Elle décèle l’image que Trump (et plus de la moitié des Américains) se font de « Dieu » : il s’agit d’un Dieu archaïque, animiste qui influe sur le cours des éléments en violation des lois naturelles. Il aurait détourné la trajectoire de la balle qui visait à tuer le président élu des États-Unis. Et il l’aurait fait parce qu’il s’engage pour sauver l’Amérique, qu’il s’implique directement dans la géopolitique. D’où l’inévitable conviction que l’Amérique est le parti du bien.

On peut réellement supposer que l’homme le plus puissant de la Terre cultive ce double fantasme et qu’il a été élu précisément parce que la majorité des Américains y adhèrent. Il s’agit d’une régression typique de la veine populiste. 
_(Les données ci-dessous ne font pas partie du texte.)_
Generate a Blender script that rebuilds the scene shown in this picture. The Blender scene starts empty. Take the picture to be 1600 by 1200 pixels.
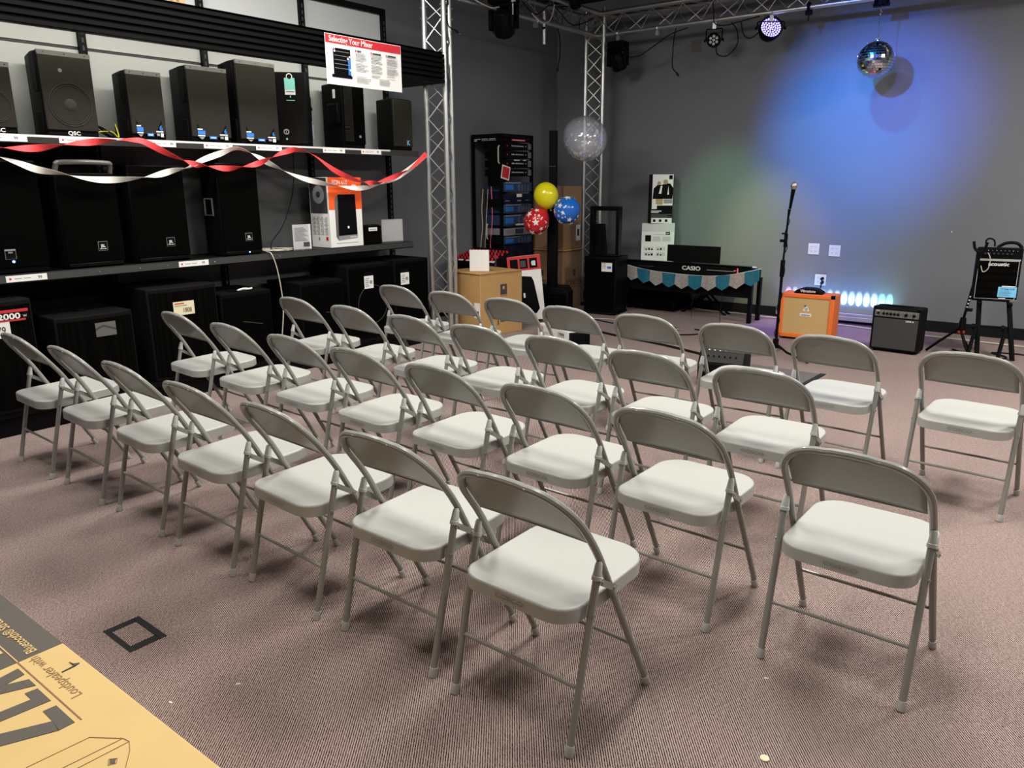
import bpy, bmesh, math, random
from mathutils import Vector, Matrix, Quaternion
random.seed(7)
PI = math.pi
sc = bpy.context.scene
col = sc.collection

# ------------------------------------------------------------------ camera, world, lights, exposure
cd = bpy.data.cameras.new('camera'); cam = bpy.data.objects.new('camera', cd); col.objects.link(cam)
cd.sensor_width = 36; cd.lens = 27.12; cd.clip_start = .05
R = Vector((0.78992522, 0.61318756, -0.00437771)); U = Vector((-0.15017543, 0.20037199, 0.96814173)); F = Vector((-0.59452964, 0.76410214, -0.25036459))
cam.matrix_world = Matrix(((R.x, U.x, -F.x, 0), (R.y, U.y, -F.y, 0), (R.z, U.z, -F.z, 1.4702), (0, 0, 0, 1)))
sc.camera = cam
sc.view_settings.view_transform = 'Standard'; sc.view_settings.look = 'None'
sc.view_settings.exposure = 0.0; sc.view_settings.gamma = 1.0
try: sc.view_settings.use_curve_mapping = False
except Exception: pass
w = bpy.data.worlds.new('world'); sc.world = w; w.use_nodes = True
w.node_tree.nodes['Background'].inputs[0].default_value = (.75, .8, .9, 1)
w.node_tree.nodes['Background'].inputs[1].default_value = .03

def area(name, loc, size, power, color=(1, .97, .9), target=None, spread=PI):
    l = bpy.data.lights.new(name, 'AREA'); l.shape = 'RECTANGLE'; l.size, l.size_y = size
    l.energy = power; l.color = color; l.spread = spread
    o = bpy.data.objects.new(name, l); col.objects.link(o); o.location = loc
    if target is not None:
        o.rotation_euler = (Vector(target) - Vector(loc)).to_track_quat('-Z', 'Y').to_euler()
    return o
def spot(name, loc, target, power, color, angle, blend=1., radius=.05):
    l = bpy.data.lights.new(name, 'SPOT'); l.energy = power; l.color = color
    l.spot_size = math.radians(angle); l.spot_blend = blend; l.shadow_soft_size = radius
    o = bpy.data.objects.new(name, l); col.objects.link(o); o.location = loc
    o.rotation_euler = (Vector(target) - Vector(loc)).to_track_quat('-Z', 'Y').to_euler()
    return o
# shop ceiling troffers (all above the frame)
for i, (x, y, p) in enumerate(((-3.9, 1.2, 55), (-3.9, 3.6, 84), (-1.4, 1.2, 52), (-1.4, 3.6, 84), (1.2, 1.2, 26), (1.2, 3.6, 78), (1.0, 6.2, 185))):
    area('ceiling_troffer', (x, y, 3.5), (.6, 1.2), p)
# tube lamp under the shelf canopy; added fill above it brightens upper slat wall
area('canopy_tube', (-5.08, 2.9, 2.53), (4.6, .05), 24, (1, .98, .86), target=(-5.66, 2.9, 2.1))
area('upper_panel_fill', (-4.6, 1.2, 3.45), (2.4, .3), 60, (.97, .98, 1), target=(-5.7, 2.2, 2.7))
# stage fixtures washing the back wall
spot('blue_wash', (-2.5, 4.4, 3.42), (-2.25, 8.75, 2.06), 1750, (.03, .20, 1), 32, 1., .07)
spot('violet_wash', (-1.2, 4.2, 3.42), (-1.80, 8.75, 2.22), 420, (.20, .17, 1), 25, 1., .08)
spot('cyan_wash', (-2.3, 7.0, 3.42), (-2.45, 8.75, 1.75), 190, (.02, .45, 1), 52, 1., .03)
spot('green_wash', (-3.6, 7.0, 3.40), (-3.70, 8.75, .85), 170, (.30, 1, .42), 36, 1., .05)
spot('amber_wash', (-3.0, 6.9, 3.40), (-3.15, 8.75, .50), 300, (1, .80, .32), 32, 1., .05)
spot('violet_par_beam', (-3.06, 8.12, 2.93), (-2.35, 8.2, 0), 420, (.25, .15, 1), 42, 1., .04)
spot('ball_fill_spot', (-2.9, 6.2, 3.4), (-2.069, 8.25, 2.59), 170, (.3, .95, 1), 7.6, .4, .02)  # added cyan fill, kept narrow to brighten only the mirror ball
# LED bar uplights on the floor behind the amps
LEDX = [-2.86 + k * .0752 for k in range(15)]
for k, x in enumerate(LEDX):
    c = ((.8, .4, 1) if k < 1 else (.45, .68, 1) if k < 13 else (.25, .9, .9))
    spot('led_bar_lamp', (x, 8.67, .10), (x, 8.75, .245), 36, c, 23, .3, .004)
    spot('led_bar_lamp', (x, 8.63, .13), (x, 8.75, .32), 2.6, (.12, .42, 1) if 0 < k < 13 else c, 90, 1., .01)

# ------------------------------------------------------------------ materials
def mat(name, color, rough=.5, metal=0., var=.06, scale=60, bump=0., emit=None, estr=1., spec=None, coat=0.):
    m = bpy.data.materials.new(name); m.use_nodes = True
    nt = m.node_tree; b = nt.nodes['Principled BSDF']
    b.inputs['Roughness'].default_value = rough; b.inputs['Metallic'].default_value = metal
    if spec is None and max(color) < .04 and metal == 0: spec = .06
    if spec is not None: b.inputs['Specular IOR Level'].default_value = spec
    if coat: b.inputs['Coat Weight'].default_value = coat
    tc = nt.nodes.new('ShaderNodeTexCoord'); n = nt.nodes.new('ShaderNodeTexNoise'); n.inputs['Scale'].default_value = scale
    nt.links.new(tc.outputs['Object'], n.inputs['Vector'])
    r = nt.nodes.new('ShaderNodeMix'); r.data_type = 'RGBA'
    lo = tuple(max(0, c * (1 - var)) for c in color[:3]) + (1,); hi = tuple(min(1, c * (1 + var)) for c in color[:3]) + (1,)
    r.inputs[6].default_value = lo; r.inputs[7].default_value = hi
    nt.links.new(n.outputs['Fac'], r.inputs[0]); nt.links.new(r.outputs[2], b.inputs['Base Color'])
    if bump:
        bp = nt.nodes.new('ShaderNodeBump'); bp.inputs['Strength'].default_value = bump; bp.inputs['Distance'].default_value = .002
        nt.links.new(n.outputs['Fac'], bp.inputs['Height']); nt.links.new(bp.outputs['Normal'], b.inputs['Normal'])
    if emit:
        b.inputs['Emission Color'].default_value = tuple(emit[:3]) + (1,); b.inputs['Emission Strength'].default_value = estr
    return m
def lin(r, g, b):
    return tuple(((c / 255 + .055) / 1.055) ** 2.4 if c > 10 else c / 255 / 12.92 for c in (r, g, b))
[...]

Aujourd’hui le même fantasme tente de plus en plus d’esprits. Vladimir Poutine se fait filmer cierge en main en compagnie du patriarche Kirill qui, en plus d'être le chef de l'Église russe, est un personnage incontournable du paysage politique, avec ses déclarations de soutien à l'invasion de l’Ukraine : il n’hésite pas à bénir les armes et missiles. De même, les théocraties islamiques se croient investies de la défense du bien contre l’Occident, siège du mal. Concrètement cela signifie que dans le combat entre les États-Unis, la Russie, Israël, la Chine et les pays islamistes, chacun se prétend investi d’une prescription divine ou historique, qui dissimule des appétits bien matériels et qui lui donne tous les droits, y compris celui de ne pas respecter les lois internationales.

Il n’est pas surprenant que des attitudes religieuses aussi archaïques perdurent. En revanche, il est contradictoire d’en faire la manifestation du christianisme, qui aurait dû plutôt constituer une sortie de l’animisme. On en a un écho dans le passage de Luc 13,4, trop peu cité : ces dix-huit personnes sur qui est tombée la tour de Siloé et qu'elle a tuées, croyez-vous qu'elles fussent plus coupables que tous les autres habitants de Jérusalem ? Un bâtiment ne s’effondre pas pour punir ses occupants selon la volonté d’un esprit invisible, mais tout simplement parce que la stabilité de la construction selon les lois de la physique n’est pas respectée, si l’on tient compte de ce que nous savons aujourd’hui de science sûre. C’est un phénomène naturel, qui n’a aucune signification spirituelle.

Sommes-nous indemnes de cet héritage animiste ? Nos prières n’ont-elles jamais une tendance à la transaction ? Sont-elles un effort pour accepter les faits ou pour tenter de les infléchir ? Si les chefs d’états démocratiques et les pires tyrans s’y livrent, c’est parce qu’ils savent qu’ils rejoignent une opinion commune.